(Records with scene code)
------------------------------------

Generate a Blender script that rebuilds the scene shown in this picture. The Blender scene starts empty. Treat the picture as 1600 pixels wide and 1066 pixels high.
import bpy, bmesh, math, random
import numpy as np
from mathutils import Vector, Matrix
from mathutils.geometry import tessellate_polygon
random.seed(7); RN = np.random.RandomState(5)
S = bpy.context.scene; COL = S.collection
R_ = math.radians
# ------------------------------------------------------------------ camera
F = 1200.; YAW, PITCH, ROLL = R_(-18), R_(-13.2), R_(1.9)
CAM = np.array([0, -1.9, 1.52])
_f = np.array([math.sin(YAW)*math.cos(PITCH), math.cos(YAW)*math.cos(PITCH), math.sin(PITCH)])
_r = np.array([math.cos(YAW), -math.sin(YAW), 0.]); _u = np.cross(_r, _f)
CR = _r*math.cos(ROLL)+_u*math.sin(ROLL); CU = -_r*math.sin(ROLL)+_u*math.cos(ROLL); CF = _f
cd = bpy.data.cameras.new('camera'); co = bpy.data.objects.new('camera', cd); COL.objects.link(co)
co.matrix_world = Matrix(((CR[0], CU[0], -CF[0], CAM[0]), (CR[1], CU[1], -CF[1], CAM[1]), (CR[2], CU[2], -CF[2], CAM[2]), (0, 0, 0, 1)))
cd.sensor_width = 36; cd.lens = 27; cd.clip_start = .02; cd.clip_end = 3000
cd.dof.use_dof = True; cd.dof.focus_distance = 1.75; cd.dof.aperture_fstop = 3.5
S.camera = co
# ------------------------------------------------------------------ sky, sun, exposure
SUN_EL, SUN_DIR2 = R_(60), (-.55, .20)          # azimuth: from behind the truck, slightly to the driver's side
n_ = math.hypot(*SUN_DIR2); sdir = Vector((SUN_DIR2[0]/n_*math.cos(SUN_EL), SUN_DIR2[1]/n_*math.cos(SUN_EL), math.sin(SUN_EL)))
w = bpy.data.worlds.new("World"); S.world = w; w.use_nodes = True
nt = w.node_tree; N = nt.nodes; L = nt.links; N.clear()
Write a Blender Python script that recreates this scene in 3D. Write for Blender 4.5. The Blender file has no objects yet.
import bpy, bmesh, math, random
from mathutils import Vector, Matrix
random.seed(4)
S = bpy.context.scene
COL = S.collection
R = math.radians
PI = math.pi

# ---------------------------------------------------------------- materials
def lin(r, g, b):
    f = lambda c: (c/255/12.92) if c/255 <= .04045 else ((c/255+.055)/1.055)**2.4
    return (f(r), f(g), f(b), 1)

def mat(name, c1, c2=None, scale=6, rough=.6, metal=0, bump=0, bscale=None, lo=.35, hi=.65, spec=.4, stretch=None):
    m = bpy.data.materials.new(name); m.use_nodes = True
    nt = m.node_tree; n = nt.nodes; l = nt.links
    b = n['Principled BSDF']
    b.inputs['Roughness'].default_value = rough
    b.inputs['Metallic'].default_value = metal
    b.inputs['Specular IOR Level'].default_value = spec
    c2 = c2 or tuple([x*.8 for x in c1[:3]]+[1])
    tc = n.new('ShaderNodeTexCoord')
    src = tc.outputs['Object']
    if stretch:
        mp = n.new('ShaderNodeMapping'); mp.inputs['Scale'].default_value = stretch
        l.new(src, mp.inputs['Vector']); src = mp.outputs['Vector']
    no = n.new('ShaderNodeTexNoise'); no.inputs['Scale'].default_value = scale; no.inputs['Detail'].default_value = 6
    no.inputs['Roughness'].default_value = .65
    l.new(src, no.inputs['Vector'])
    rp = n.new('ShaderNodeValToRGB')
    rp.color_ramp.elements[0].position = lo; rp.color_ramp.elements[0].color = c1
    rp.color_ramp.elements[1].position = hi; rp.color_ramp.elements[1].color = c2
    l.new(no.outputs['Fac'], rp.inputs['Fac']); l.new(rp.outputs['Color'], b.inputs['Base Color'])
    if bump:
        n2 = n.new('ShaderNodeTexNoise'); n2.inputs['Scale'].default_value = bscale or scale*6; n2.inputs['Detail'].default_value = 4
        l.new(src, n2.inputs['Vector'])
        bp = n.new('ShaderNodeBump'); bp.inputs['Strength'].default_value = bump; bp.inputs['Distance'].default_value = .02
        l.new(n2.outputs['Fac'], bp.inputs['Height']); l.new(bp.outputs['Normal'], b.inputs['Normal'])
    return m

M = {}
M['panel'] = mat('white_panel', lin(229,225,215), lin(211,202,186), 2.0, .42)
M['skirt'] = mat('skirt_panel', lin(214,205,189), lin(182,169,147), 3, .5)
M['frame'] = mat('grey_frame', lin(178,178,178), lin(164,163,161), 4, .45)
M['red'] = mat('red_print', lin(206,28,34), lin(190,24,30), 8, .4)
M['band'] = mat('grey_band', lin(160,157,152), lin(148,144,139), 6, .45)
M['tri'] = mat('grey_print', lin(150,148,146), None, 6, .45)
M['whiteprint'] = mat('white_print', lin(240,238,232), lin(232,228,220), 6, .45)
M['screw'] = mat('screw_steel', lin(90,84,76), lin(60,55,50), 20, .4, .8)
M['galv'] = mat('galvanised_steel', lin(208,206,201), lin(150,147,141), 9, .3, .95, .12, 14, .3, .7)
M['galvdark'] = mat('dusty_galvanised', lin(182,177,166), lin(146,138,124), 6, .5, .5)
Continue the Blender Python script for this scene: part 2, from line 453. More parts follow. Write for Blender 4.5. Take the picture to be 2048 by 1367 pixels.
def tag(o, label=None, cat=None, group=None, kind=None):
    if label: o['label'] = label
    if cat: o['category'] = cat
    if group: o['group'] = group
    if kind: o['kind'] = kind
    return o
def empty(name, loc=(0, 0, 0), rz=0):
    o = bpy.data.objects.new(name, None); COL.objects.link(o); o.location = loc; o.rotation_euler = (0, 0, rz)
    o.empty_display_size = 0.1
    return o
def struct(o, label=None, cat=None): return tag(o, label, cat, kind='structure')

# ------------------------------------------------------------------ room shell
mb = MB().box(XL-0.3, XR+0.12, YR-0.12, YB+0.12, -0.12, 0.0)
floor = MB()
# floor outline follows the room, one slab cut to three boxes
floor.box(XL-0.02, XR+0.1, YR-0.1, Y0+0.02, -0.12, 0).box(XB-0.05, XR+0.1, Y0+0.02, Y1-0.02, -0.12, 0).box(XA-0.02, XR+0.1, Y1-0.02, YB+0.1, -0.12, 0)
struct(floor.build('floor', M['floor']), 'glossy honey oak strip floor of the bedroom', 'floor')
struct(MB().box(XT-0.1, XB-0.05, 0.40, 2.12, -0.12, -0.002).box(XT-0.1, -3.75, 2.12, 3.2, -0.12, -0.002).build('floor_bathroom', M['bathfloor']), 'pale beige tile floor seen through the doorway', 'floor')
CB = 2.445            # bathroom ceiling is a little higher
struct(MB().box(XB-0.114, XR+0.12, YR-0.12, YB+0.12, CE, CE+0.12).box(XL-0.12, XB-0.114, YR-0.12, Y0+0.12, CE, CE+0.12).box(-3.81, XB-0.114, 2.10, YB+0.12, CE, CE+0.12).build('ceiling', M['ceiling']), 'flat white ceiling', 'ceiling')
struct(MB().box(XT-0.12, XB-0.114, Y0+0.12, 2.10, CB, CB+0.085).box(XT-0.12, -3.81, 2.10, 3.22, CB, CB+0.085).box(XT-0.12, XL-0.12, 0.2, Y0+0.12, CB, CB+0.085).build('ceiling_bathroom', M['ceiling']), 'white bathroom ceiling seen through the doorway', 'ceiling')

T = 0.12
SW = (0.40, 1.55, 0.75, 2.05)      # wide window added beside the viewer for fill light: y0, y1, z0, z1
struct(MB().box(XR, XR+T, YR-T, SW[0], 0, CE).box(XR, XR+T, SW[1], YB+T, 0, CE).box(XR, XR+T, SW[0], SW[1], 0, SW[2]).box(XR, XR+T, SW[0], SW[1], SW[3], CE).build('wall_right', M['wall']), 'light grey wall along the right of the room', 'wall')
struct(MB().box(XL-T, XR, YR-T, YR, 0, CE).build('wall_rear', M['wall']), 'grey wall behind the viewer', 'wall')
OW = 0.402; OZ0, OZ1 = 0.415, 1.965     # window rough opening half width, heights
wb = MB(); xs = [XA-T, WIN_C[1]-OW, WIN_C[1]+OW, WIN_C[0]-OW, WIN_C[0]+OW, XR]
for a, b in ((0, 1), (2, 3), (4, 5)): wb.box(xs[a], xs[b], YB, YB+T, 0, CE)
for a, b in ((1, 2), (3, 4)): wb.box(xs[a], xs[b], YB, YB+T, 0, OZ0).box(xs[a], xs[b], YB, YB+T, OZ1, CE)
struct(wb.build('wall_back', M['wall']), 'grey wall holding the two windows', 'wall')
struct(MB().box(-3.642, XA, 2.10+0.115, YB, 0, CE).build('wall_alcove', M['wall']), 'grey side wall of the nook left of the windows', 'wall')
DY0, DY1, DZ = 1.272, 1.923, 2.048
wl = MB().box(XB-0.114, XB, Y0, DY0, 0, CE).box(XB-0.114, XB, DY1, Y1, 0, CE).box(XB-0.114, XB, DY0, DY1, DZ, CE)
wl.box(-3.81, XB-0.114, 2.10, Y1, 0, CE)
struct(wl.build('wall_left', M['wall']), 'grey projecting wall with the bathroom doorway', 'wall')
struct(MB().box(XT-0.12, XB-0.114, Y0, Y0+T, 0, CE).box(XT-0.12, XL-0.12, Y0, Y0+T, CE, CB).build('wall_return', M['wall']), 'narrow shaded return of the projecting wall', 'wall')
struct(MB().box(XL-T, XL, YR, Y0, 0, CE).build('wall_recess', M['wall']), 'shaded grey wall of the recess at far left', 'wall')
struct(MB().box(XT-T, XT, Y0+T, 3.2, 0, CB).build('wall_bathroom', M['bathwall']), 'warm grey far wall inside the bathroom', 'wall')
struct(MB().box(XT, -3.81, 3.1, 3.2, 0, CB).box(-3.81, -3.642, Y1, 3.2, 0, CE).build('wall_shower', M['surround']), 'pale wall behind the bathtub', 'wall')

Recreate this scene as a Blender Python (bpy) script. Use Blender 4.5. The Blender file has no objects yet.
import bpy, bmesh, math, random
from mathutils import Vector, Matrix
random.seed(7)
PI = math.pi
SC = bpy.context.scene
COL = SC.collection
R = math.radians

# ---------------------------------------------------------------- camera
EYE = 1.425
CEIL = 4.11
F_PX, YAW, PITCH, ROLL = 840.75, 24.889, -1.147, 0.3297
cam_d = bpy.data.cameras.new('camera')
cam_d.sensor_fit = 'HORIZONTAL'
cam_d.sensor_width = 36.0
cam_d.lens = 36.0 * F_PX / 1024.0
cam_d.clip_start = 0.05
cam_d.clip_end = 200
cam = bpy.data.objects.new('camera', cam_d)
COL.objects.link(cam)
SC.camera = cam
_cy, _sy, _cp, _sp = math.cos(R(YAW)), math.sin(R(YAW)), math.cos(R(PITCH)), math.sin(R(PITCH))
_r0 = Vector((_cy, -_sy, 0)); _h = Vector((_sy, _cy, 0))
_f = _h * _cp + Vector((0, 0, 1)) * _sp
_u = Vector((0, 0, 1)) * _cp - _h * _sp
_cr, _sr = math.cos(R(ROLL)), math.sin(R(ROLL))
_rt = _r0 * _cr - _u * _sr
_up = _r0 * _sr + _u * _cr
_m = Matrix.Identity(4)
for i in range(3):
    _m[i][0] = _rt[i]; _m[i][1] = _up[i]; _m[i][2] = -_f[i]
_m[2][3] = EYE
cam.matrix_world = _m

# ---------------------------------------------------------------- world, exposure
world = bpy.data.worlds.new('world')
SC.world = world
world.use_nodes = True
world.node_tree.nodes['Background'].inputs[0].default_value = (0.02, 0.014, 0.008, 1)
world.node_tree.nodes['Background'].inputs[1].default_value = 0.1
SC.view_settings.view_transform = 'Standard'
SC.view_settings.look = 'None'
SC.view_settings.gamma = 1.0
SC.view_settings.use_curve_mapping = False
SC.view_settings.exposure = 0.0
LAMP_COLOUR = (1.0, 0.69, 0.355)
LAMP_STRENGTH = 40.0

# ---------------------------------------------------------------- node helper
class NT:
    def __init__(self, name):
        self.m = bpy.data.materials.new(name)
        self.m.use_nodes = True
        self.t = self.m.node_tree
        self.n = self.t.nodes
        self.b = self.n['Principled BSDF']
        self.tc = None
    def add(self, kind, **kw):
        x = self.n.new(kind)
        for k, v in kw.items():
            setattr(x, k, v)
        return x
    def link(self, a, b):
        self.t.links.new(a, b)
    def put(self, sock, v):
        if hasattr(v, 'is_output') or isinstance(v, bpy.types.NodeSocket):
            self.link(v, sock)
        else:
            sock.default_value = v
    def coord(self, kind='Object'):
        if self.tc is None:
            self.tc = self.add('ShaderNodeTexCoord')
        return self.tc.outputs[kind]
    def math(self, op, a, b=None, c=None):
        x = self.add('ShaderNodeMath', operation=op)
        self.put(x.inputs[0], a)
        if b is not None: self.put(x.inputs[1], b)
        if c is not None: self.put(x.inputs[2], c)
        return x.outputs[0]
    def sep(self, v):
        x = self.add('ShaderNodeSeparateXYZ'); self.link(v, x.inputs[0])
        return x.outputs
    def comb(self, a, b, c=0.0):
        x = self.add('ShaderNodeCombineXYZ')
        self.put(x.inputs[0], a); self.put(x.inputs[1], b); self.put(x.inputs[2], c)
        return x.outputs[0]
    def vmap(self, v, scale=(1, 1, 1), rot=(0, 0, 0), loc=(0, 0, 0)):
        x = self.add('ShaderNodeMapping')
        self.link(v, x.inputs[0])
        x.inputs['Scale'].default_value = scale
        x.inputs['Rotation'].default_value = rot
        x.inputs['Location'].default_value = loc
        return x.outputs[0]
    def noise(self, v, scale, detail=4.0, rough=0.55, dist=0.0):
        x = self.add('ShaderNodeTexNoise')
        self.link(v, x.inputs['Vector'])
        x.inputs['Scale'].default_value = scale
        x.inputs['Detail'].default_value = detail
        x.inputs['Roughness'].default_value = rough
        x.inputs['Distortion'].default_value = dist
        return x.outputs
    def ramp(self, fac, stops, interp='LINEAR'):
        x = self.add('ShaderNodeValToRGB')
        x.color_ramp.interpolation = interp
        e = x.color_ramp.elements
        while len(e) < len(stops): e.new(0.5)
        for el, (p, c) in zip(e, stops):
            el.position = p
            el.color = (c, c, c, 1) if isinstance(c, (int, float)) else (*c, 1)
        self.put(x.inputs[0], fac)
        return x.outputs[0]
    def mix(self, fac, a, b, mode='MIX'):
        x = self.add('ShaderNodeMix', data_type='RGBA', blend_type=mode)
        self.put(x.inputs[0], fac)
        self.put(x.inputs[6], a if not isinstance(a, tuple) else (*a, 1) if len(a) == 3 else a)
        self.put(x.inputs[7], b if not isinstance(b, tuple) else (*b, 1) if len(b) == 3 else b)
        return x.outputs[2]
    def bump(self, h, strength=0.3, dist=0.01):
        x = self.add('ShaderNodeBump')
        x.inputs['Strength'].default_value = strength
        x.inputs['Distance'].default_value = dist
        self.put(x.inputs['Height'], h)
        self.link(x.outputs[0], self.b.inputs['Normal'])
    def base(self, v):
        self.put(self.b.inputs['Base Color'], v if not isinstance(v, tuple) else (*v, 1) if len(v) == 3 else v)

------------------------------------

### Short problem
Which lines contain the word "script"? Copy each one.

### Exercise answer
Generate a Blender script that rebuilds the scene shown in this picture. The Blender scene starts empty. Treat the picture as 1600 pixels wide and 1066 pixels high.
Write a Blender Python script that recreates this scene in 3D. Write for Blender 4.5. The Blender file has no objects yet.
Continue the Blender Python script for this scene: part 2, from line 453. More parts follow. Write for Blender 4.5. Take the picture to be 2048 by 1367 pixels.
Recreate this scene as a Blender Python (bpy) script. Use Blender 4.5. The Blender file has no objects yet.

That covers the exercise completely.